Por añadidura, la justicia española, al igual que la británica y la de los países antes citados, no se encuentra maniatada por esa serie de ataduras que tan dramáticamente traban a la chilena a la hora de enfrentarse a algo tan traumático y tan inaudito en Chile como un juicio al general Augusto Pinochet. Por supuesto -nadie lo niega-, la justicia chilena sería sin duda la más adecuada, la más natural, la más obligada y la más directamente competente para enjuiciar a su propio ex dictador, si no fuera por esa serie de factores -no ya condicionantes, sino determinantes- que imposibilitan una actuación judicial dotada del mínimo grado exigible de independencia y efectividad. Ante tal imposibilidad, y a falta de esa ya citada instancia judicial de ámbito internacional, sólo se vislumbra una forma efectiva de juzgar al general: los tribunales europeos que han reclamado su extradición.

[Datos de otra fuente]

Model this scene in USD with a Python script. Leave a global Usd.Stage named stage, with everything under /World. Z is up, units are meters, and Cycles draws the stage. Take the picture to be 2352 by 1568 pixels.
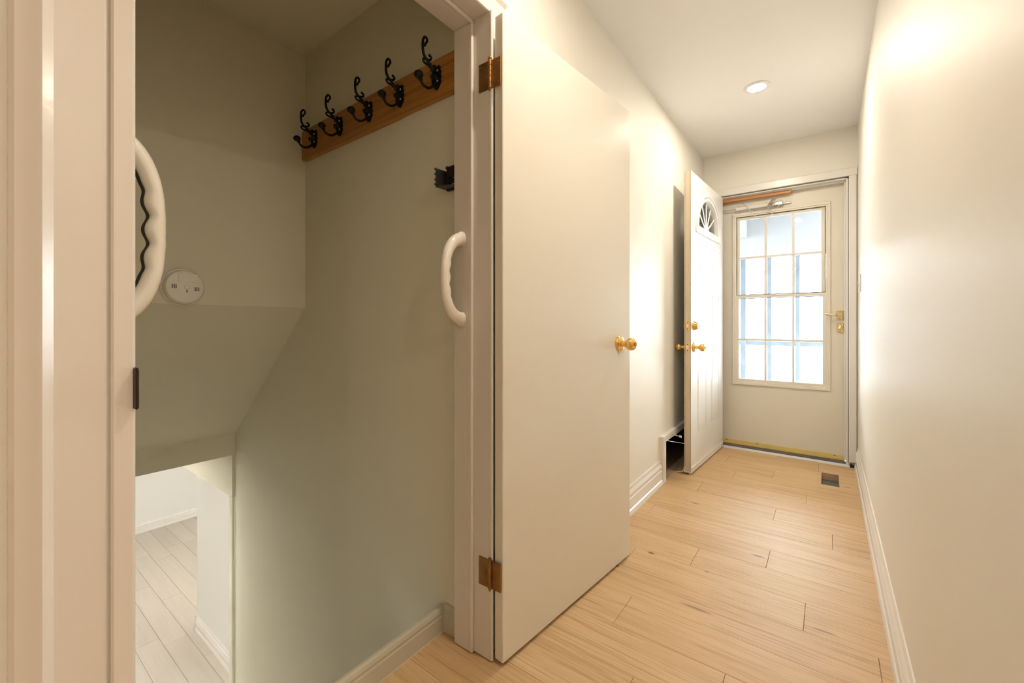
import math, random
import numpy as np, trimesh, manifold3d as m3
from shapely.geometry import Polygon
from pxr import Usd, UsdGeom, UsdLux, UsdShade, Gf, Sdf
import usdkit, meshkit

random.seed(7)
stage = Usd.Stage.CreateInMemory()
UsdGeom.SetStageUpAxis(stage, 'Z')
UsdGeom.Xform.Define(stage, '/World')

# ------------------------------------------------------------------ camera, sky, exposure
EXPOSURE = 1.3
SKY = 4.2           # overcast daylight outside the storm door
POT = 195.0          # radiance of a ceiling pot light lens
POT_COL = (1.0, 0.91, 0.775)
ROOM_FILL = 280.0     # unseen lamps added in the side room to brighten the stairwell
BPOT = 150.0         # basement pot lights
BPOT_COL = (1.0, 0.97, 0.90)

cam = UsdGeom.Camera.Define(stage, '/World/camera')
cam.AddTranslateOp().Set((0, 0, 1.06))
cam.AddRotateXYZOp().Set((90, 0, math.degrees(math.atan2(724, 968))))
cam.CreateHorizontalApertureAttr(36.0)
cam.CreateVerticalApertureAttr(24.0)
cam.CreateFocalLengthAttr(36.0 * 968 / 2352)
cam.CreateVerticalApertureOffsetAttr(-36.0 * 44 / 2352)   # rising-front lens: verticals stay vertical
cam.CreateClippingRangeAttr((0.02, 500))
cam.CreateExposureAttr(EXPOSURE)

dome = UsdLux.DomeLight.Define(stage, '/World/sky')
dome.CreateIntensityAttr(SKY)
dome.CreateColorAttr((0.93, 0.97, 1.0))

# ------------------------------------------------------------------ materials
LK = '/World/Looks/'
MT = {}
def paint(name, col, rough=0.45, spec=0.5, bump=0.0, bscale=300, metal=0.0, var=0.0, coat=0.0):
    n = {'p': ('principled_bsdf', {'base_color': col, 'roughness': rough, 'specular_ior_level': spec, 'metallic': metal, 'coat_weight': coat, 'coat_roughness': 0.15})}
    l = []
    if bump or var:
        n['g'] = ('geometry', {})
        n['n'] = ('noise_texture', {'scale': bscale, 'detail': 3.0})
        l.append(('g.position', 'n.vector'))
    if bump:
        n['b'] = ('bump', {'strength': bump, 'distance': 0.002})
        l += [('n.fac', 'b.height'), ('b.normal', 'p.normal')]
    if var:
        n['n2'] = ('noise_texture', {'scale': 9.0, 'detail': 4.0})
        c = np.array(col)
        n['r'] = ('rgb_ramp', {'ramp': [(0.3, tuple(c * (1 - var))), (0.7, tuple(np.minimum(c * (1 + var), 1)))]})
        l += [('g.position', 'n2.vector'), ('n2.fac', 'r.fac'), ('r.color', 'p.base_color')]
    MT[name] = usdkit.material(stage, LK + name, n, l, surface='p.BSDF')
    return MT[name]

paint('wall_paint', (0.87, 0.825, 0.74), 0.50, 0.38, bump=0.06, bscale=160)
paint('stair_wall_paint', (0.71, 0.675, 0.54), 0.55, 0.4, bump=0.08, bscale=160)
paint('basement_paint', (0.80, 0.79, 0.74), 0.55, 0.4)
paint('ceiling_paint', (0.89, 0.87, 0.83), 0.7, 0.3)
paint('trim_paint', (0.82, 0.785, 0.73), 0.28, 0.5, bump=0.12, bscale=60)
paint('old_trim_paint', (0.75, 0.69, 0.62), 0.20, 0.6, bump=0.12, bscale=50)
paint('door_paint', (0.83, 0.775, 0.68), 0.27, 0.5, bump=0.12, bscale=220)
paint('steel_door_paint', (0.86, 0.85, 0.82), 0.3, 0.5)
paint('door_edge_paint', (0.72, 0.62, 0.47), 0.45)
paint('almond_enamel', (0.79, 0.73, 0.615), 0.35)
paint('white_plastic', (0.80, 0.76, 0.70), 0.35)
paint('handle_white', (0.80, 0.74, 0.65), 0.12, 0.6, coat=0.4)
paint('grip_dark', (0.02, 0.017, 0.012), 0.6)
paint('grey_rubber', (0.13, 0.105, 0.09), 0.6, bump=0.3, bscale=200, var=0.25)
paint('black_iron', (0.006, 0.005, 0.005), 0.45, 0.25, bump=0.1, bscale=150)
paint('black_plastic', (0.012, 0.010, 0.009), 0.35, 0.5)
paint('brass', (0.86, 0.58, 0.20), 0.16, metal=1.0)
paint('pale_brass', (0.90, 0.76, 0.48), 0.25, metal=1.0)
paint('brass_sheet', (0.80, 0.62, 0.20), 0.45, 0.5, var=0.06)
paint('aged_brass', (0.34, 0.175, 0.06), 0.40, metal=0.8, bump=0.4, bscale=260, var=0.5)
paint('dark_slot', (0.02, 0.016, 0.013), 0.7)
paint('dark_bronze', (0.035, 0.02, 0.015), 0.4, metal=0.6)
paint('steel', (0.55, 0.54, 0.52), 0.45, metal=0.9)
paint('duct_metal', (0.26, 0.26, 0.22), 0.5, metal=0.3, var=0.15)
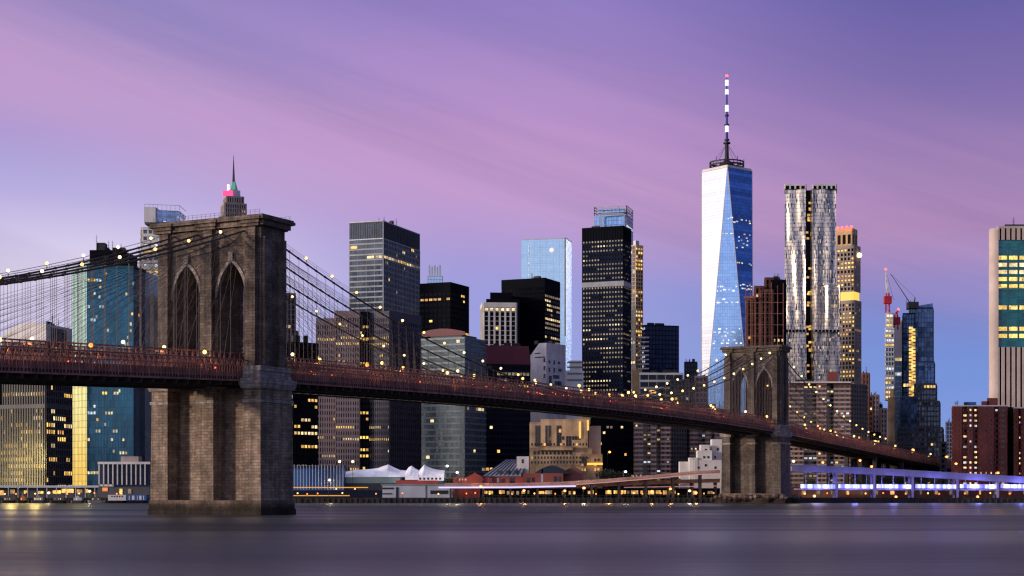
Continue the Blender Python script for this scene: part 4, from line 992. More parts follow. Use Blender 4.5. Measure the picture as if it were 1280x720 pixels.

Reconocemos -más aún, proclamamos- que incluso aquellos que pisotearon brutalmente todas las consideraciones legales y humanitarias tienen derecho a ellas. Pero entre tales consideraciones y garantías no debe incluirse en absoluto la evitación de un juicio justo en España o en cualquiera de los otros países cuyos jueces reclaman al general. En cambio sí deben otorgársele otras consideraciones y garantías de importancia fundamental, y que él negó sistemáticamente a sus víctimas: el asegurar al acusado un correcto trato y un pleno derecho de defensa en juicio, así como las posibles medidas de clemencia penitenciaria -una vez dictada sentencia firme- para aquellos condenados que ya superan una determinada edad. Éstas, y no otras, son las únicas consideraciones, humanitarias y legales -no precisamente insignificantes-, que los tribunales de justicia de los países civilizados pueden y deben otorgar a un -aunque todavía legalmente presunto- delincuente internacional como Pinochet.